Il ricorso costante all’anticipazione di tesoreria: il warning della Corte dei conti
Il ricorso all’anticipazione di tesoreria per sostenere spese correnti deve essere limitato ad esigenze di liquidità temporanee, tese a porre rimedio ad eccessi diacronici tra i flussi di entrata e quelli di spesa: è quanto ribadito dalla Corte dei conti, sez. reg. di contr. per il Piemonte, nella delib. n. 47/2023/PRSE, depositata lo scorso 28 aprile.
Secondo i giudici, il ricorso costante all’anticipazione di tesoreria, oltre a essere sintomo di una crisi di liquidità strutturale che può celare gravi problemi di equilibrio finanziario, finisce per costituire una forma di indebitamento a medio termine, come tale contraria all’art. 119, ultimo comma,
Costituzione.
Si rammenta, inoltre, che il punto 3.26 dell’allegato 4/2 al D.Lgs. n. 118 del 2011 precisa che le anticipazioni di cassa – proprio in ragione del fatto che non costituiscono indebitamento dell’ente, ma sono destinate a fronteggiare temporanee esigenze di liquidità – sono da chiudere entro l’esercizio.
Pertanto, alla data del 31 dicembre di ciascun esercizio, l’ammontare delle entrate accertate e riscosse derivanti da anticipazioni deve corrispondere all’ammontare delle spese impegnate e pagate per la chiusura delle stesse.

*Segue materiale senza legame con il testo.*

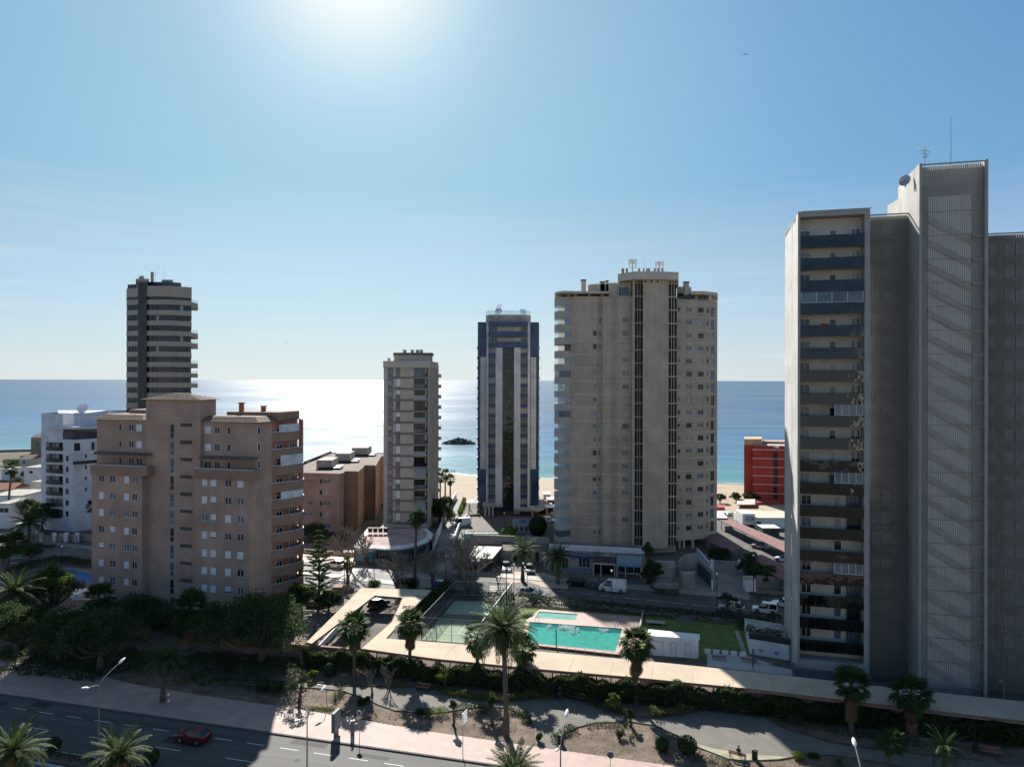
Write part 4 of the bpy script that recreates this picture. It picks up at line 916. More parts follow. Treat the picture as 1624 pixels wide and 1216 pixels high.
# wings: set (front t, px range, eave)
def wing(px0, px1, cols_low, cols_up, y_low, n_low, y_ref_up, yeave, ypar, side, ledge, upx, t_low=-1.4, t_up=.7):
    FL, FU = Ft(t_low), Ft(t_up); a, b = FL.S(px0), FL.S(px1); ze = FU.Z((upx[0] + upx[1]) / 2, yeave)
    zp0, zp1 = FL.Z((px0 + px1) / 2, ypar[1]), FL.Z((px0 + px1) / 2, ypar[0])
    H = []; zl = [FL.Z(y_low[0], y_low[1]) - HBr * k for k in range(n_low)]
    for (x0, x1) in cols_low:
        for k in range(n_low): H.append((FL.S(x0), FL.S(x1), zl[k] - .62, zl[k] + .62, x1 - x0, k))
    mb = MB(); wall(mb, FL, a, b, 0, zp0 + .05, [h[:4] for h in H], .2)
    P, Q, R_, S_ = [B(s - 60, t) for s, t in ((b, t_low), (b, 12), (a, 12), (a, t_low))]
    for p, q in ((P, Q), (Q, R_), (R_, S_)): mb.poly([(*p, 0), (*q, 0), (*q, zp0 + .05), (*p, zp0 + .05)])
    mb.poly([(*P, zp0 + .04), (*Q, zp0 + .04), (*R_, zp0 + .04), (*S_, zp0 + .04)]); mb.build('wing_wall', M_br, root)
    for h in H:
        q = rnd.random(); shut = q < .68 and h[4] > 8
        window(root, FL, *h[:4], M_white, M_glass if q < .8 else M_glass2, d=.1, mull=1, shutter=M_shut if shut else None, sh=1.0 if q < .5 else rnd.choice([.7, .85]))
    ua, ub = FU.S(upx[0]), FU.S(upx[1]); H = []
    for (x0, x1, s_) in cols_up:
        for k in range(3): z = FU.Z(*y_ref_up) - HBr * k; H.append((FU.S(x0), FU.S(x1), z - .62, z + .62, s_, k))
    mb = MB(); wall(mb, FU, ua, ub, zp0, ze, [h[:4] for h in H], .2)
    P, Q, R_, S_ = [B(s - 60, t) for s, t in ((ub, t_up), (ub, 13), (ua, 13), (ua, t_up))]
    for p, q in ((P, Q), (Q, R_), (R_, S_)): mb.poly([(*p, zp0), (*q, zp0), (*q, ze), (*p, ze)])
    mb.poly([(*P, ze), (*Q, ze), (*R_, ze), (*S_, ze)]); mb.build('upper_wall', M_br, root)
    for h in H: window(root, FU, *h[:4], M_white, M_glass, d=.1, mull=1 if h[4] != 2 else 0, shutter=M_shut if h[4] == 1 and h[5] < 2 else None, sh=1)
    # terrace parapet (three sides) and the tiled ledge above it
    FPp = Ft(t_low - .35); pa_, pb_ = FPp.S(ypar[2]), FPp.S(ypar[3]); mb = MB()
    mb.obox(FPp.pt(pa_, 0), FPp.u.x, FPp.u.y, pb_ - pa_, .22, zp0, zp1); 
    mb.obox(FPp.pt(pb_ - .22, 0, .22), FPp.u.x, FPp.u.y, .22, 1.8, zp0, zp1); mb.obox(FPp.pt(pa_, 0, .22), FPp.u.x, FPp.u.y, .22, 1.8, zp0, zp1)
    mb.obox(FPp.pt(pa_, 0, 0), FPp.u.x, FPp.u.y, pb_ - pa_, 2.0, zp0 - .15, zp0 - .001)
    mb.build('terrace_parapet', M_brd, root)
    mb = MB(); mb.obox(FPp.pt(pa_ + .05, 0, .05), FPp.u.x, FPp.u.y, pb_ - pa_ - .1, .06, zp1 + .02, zp1 + .1); mb.build('terrace_rail', M_white, root)
    Fl = Ft(t_low - .1); la, lb = Fl.S(ledge[1]), Fl.S(ledge[2]); z = Fl.Z((ledge[1] + ledge[2]) / 2, ledge[0]); mb = MB()
    A, B2 = Fl.pt(la, z), Fl.pt(lb, z); A1, B1 = Fl.pt(la, z + .35, 1.6), Fl.pt(lb, z + .35, 1.6); up = Vector((0, 0, -.14))
    mb.poly([A, B2, B1, A1]); mb.poly([A1 + up, B1 + up, B2 + up, A + up]); mb.poly([A + up, B2 + up, B2, A]); mb.poly([B2 + up, B1 + up, B1, B2]); mb.build('tiled_ledge', M_tileroof, root)
    return FL, a, b, zl, ze, ua, ub
LW = wing(146, 225.5, [(156.5, 165), (174.5, 183), (196.5, 205), (209.5, 217.5)], [(188.5, 192.5, 2), (204, 212, 0), (215.6, 225.3, 1)], (187, 760), 8, (208, 678), 665, (738, 751, 143, 233), 0, (721, 142.5, 233), (154, 231))
RW = wing(309, 397, [(320, 329), (333.4, 343.2), (356.8, 366.8), (376.3, 386.6)], [(324, 334.6, 1), (340, 348, 0), (360, 365, 2)], (350, 765.5), 8, (340, 682), 668.5, (744, 759, 307.5, 402), 1, (728, 314, 402), (314.5, 399))
mb = MB(); ue = LW[4]; q = [B(LW[5] - 60 - .6, .0), B(LW[6] - 60, .0), B(LW[6] - 60, 13), B(LW[5] - 60 - .6, 13)]
def eave(q, z, h=.9):
    mb = MB(); A, B2, C_, D = [Vector((p[0], p[1], z)) for p in q]; c = (A + B2 + C_ + D) / 4
    I = [p.lerp(c, .28) + Vector((0, 0, h)) for p in (A, B2, C_, D)]; O = [A, B2, C_, D]
    for i in range(4):
        j = (i + 1) % 4
        for k in range(4):
            a0, a1 = k / 4, (k + 1) / 4; mb.poly([O[i].lerp(I[i], a0) + Vector((0, 0, .06)), O[j].lerp(I[j], a0) + Vector((0, 0, .06)), O[j].lerp(I[j], a1), O[i].lerp(I[i], a1)])
            mb.poly([O[i].lerp(I[i], a0), O[j].lerp(I[j], a0), O[j].lerp(I[j], a0) + Vector((0, 0, .06)), O[i].lerp(I[i], a0) + Vector((0, 0, .06))])
    mb.poly(I); mb.poly([A, D, C_, B2]); return mb.build('tiled_eave', M_tileroof, root)
eave(q, ue)
# right wing eave reaches over the balconies
FRW = RW[0]; sR = RW[2] - 60; eR = RW[4]
eave([B(RW[5] - 60 - .3, 0), B(sR + .5, 0), B(sR + 1.3, 12), B(RW[5] - 60, 12)], eR)
mb = MB(); mb.prism([B(RW[5] - 60 + 2.5, 5), B(sR + .8, 5.5), B(sR + .8, 12), B(RW[5] - 60 + 2.5, 12)], eR, eR + 1.5); mb.build('roof_parapet', M_brd, root)
mb = MB(); mb.prism([B(LW[5] - 60 + 3, 5), B(LW[6] - 60, 5), B(LW[6] - 60, 12), B(LW[5] - 60 + 3, 12)], eR, eR + 1.6); mb.build('roof_parapet', M_brd, root)
for s, t, h in ((sR - 7.5, 6.5, 1.5), (sR - 4, 8, .9)):
    p = B(s, t); mb = MB(); mb.box(p[0], p[1], eR + 1.5 + h / 2, .7, .7, h); ch = mb.build('chimney', mat('clay_chimney', (.36, .14, .07), .9), root)
    mb = MB(); mb.box(p[0], p[1], eR + 1.55 + h, .95, .95, .18); mb.build('chimney_cap', M_brd, ch)
# side face: upper windows, rounded balconies
zs0 = RW[3][0]
mb = MB(); P, Q = B(sR + .02, .7), B(sR + .02, 12.5); mb.prism([B(sR - 3, .8), P, Q, B(sR - 3, 12.5)], 0, eR - .02); mb.build('side_wall', M_br, root)
Fs_ = Fac(B(sR + .02, .7), B(sR + .02, 16))
M_rail = mat('white_rail', (.74, .74, .73), .5, .05, 2)
for k in range(3):
    f = Ft(.7); z = zs0 + HBr * (3 - k) + .0; zz = f.Z(412, 682.3 + 27 * k)
    Fq = Fac(B(sR - 0, .72), B(sR + 2.3, 1.0))
Fq = Fac(B(sR + .03, .8), B(sR + .03, 5))
for k in range(3):
    z = Fq.Z(411, 682.5 + 27 * k); a = Fq.S(408.6); window(root, Fq, a, a + .75, z - .65, z + .65, M_white, M_glass, d=-.04, mull=0)
Fx = Fac(B(sR + 2.2, 1.0), B(sR + 2.2, 5.2))
Fz = Fac(B(sR + 1.0, 5.2), B(sR + 1.2, 15)); 
zb0 = Fac(B(sR, 4.5), B(sR + .2, 5.5)).Z(424, 687.5)
for k in range(11):
    z1 = zb0 - HBr * k * .985; ext = (1.5, 1.9, 2.3)[k] if k < 3 else 2.4
    base = [(.0, 4.5), (.42 * ext, 5.9), (.8 * ext, 7.7), (ext, 9.4), (ext, 11), (ext * .7, 12), (.1, 12.5), (-.2, 12.5), (-.2, 4.6)]
    base = [(x, y) for x, y in base]; pts = [B(sR + x, y) for x, y in base]
    mb = MB(); mb.prism(list(reversed(pts)) if False else pts, z1 - 1.55, z1 - 1.3)
    for (p, q) in zip(pts[:7], pts[1:7]):
        p = Vector(p); q = Vector(q); d_ = (q - p).normalized(); mb.obox(p, d_.x, d_.y, (q - p).length, .12, z1 - 1.3, z1)
    mb.build('balcony', M_brd, root)
    mb = MB()
    for (p, q) in zip(pts[:7], pts[1:7]):
        p = Vector(p); q = Vector(q); d_ = (q - p).normalized(); mb.obox(p, d_.x, d_.y, (q - p).length, .08, z1 + .12, z1 + .2)
        for t in np.arange(.1, (q - p).length, 1.2): w_ = p + d_ * t; mb.box(w_.x, w_.y, z1 + .06, .06, .06, .12)
    mb.build('balcony_rail', M_rail, root)
    if k in (0, 2, 4):       # enclosed with pale blinds
        for (p, q) in zip(pts[1:6], pts[2:6]):
            p = Vector(p); q = Vector(q); mb = MB(); L = (q - p).length; n = max(1, int(L / 1.4)); d_ = (q - p) / L
            for j in range(n): a = p + d_ * (L * j / n + .04); mb.obox((a.x - d_.y * .1, a.y + d_.x * .1), d_.x, d_.y, L / n - .08, .04, z1 + .05, z1 + 1.42 + (.5 if k else 0))
            mb.build('enclosure_blind', mat('pale_blind', (.62, .66, .68), .5), root)
    Fy = Fac(B(sR + .1, 5.2), B(sR + .1, 15)); zf_ = z1 - 1.3
    window(root, Fy, .6, 2.4, zf_, zf_ + 2.1, M_white, M_glass, d=-.06, mull=1, name='balcony_door'); window(root, Fy, 4.6, 7.2, zf_, zf_ + 2.1, M_white, M_glass2, d=-.06, mull=2, name='balcony_door')
mb = MB(); mb.prism([B(sR - .3, 4.7), B(sR + .06, 4.7), B(sR + .06, 12.6), B(sR - .3, 12.6)], 0, eR - .04); mb.build('balcony_wall', M_salmon, root)
for s, t in ((1.4, 11.6),): mb = MB(); p = B(sR + s, t); mb.box(p[0], p[1], eR / 2, .6, .6, eR - .1, math.radians(AB)); mb.build('pier', M_salmon, root)

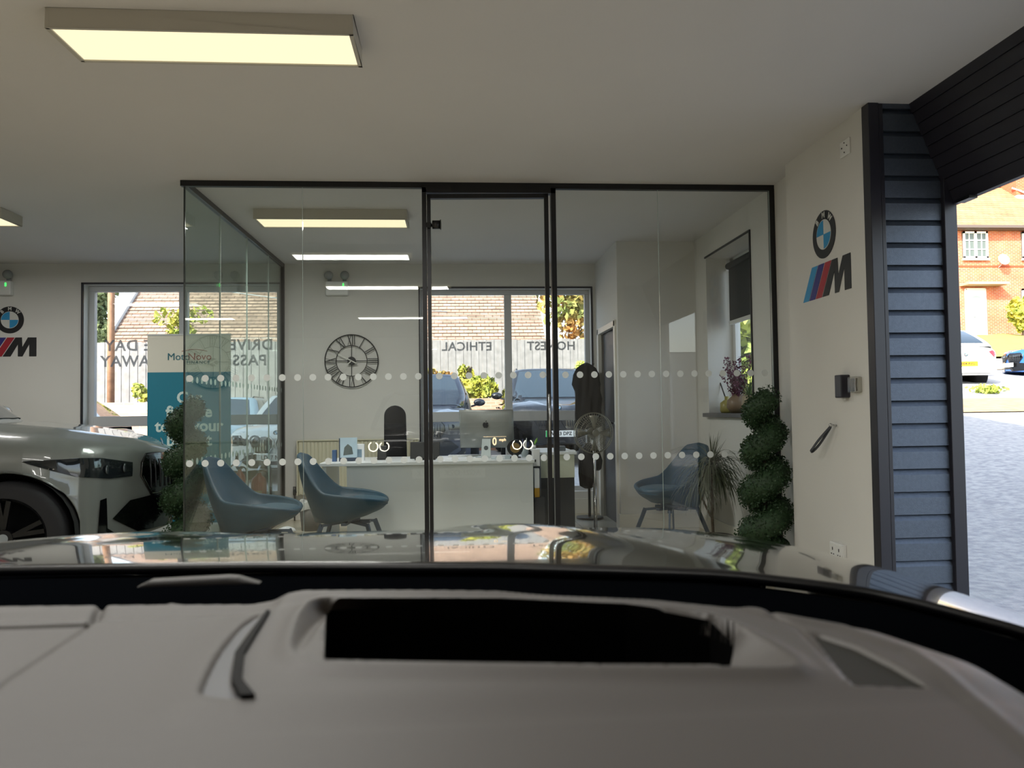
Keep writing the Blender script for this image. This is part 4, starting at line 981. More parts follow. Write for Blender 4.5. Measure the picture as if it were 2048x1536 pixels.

Il reiterato ricorso all’anticipazione di tesoreria costituisce un non trascurabile indice di assenza di un efficace controllo sulla gestione della spesa che potrebbe condurre a situazioni di squilibrio strutturale, con la conseguenza che l’ente deve necessariamente adottare tempestive misure organizzative per rispristinare un adeguato controllo dei processi di spesa, al fine di evitare il ripetersi dell’inconsapevole formazione di squilibri di parte corrente.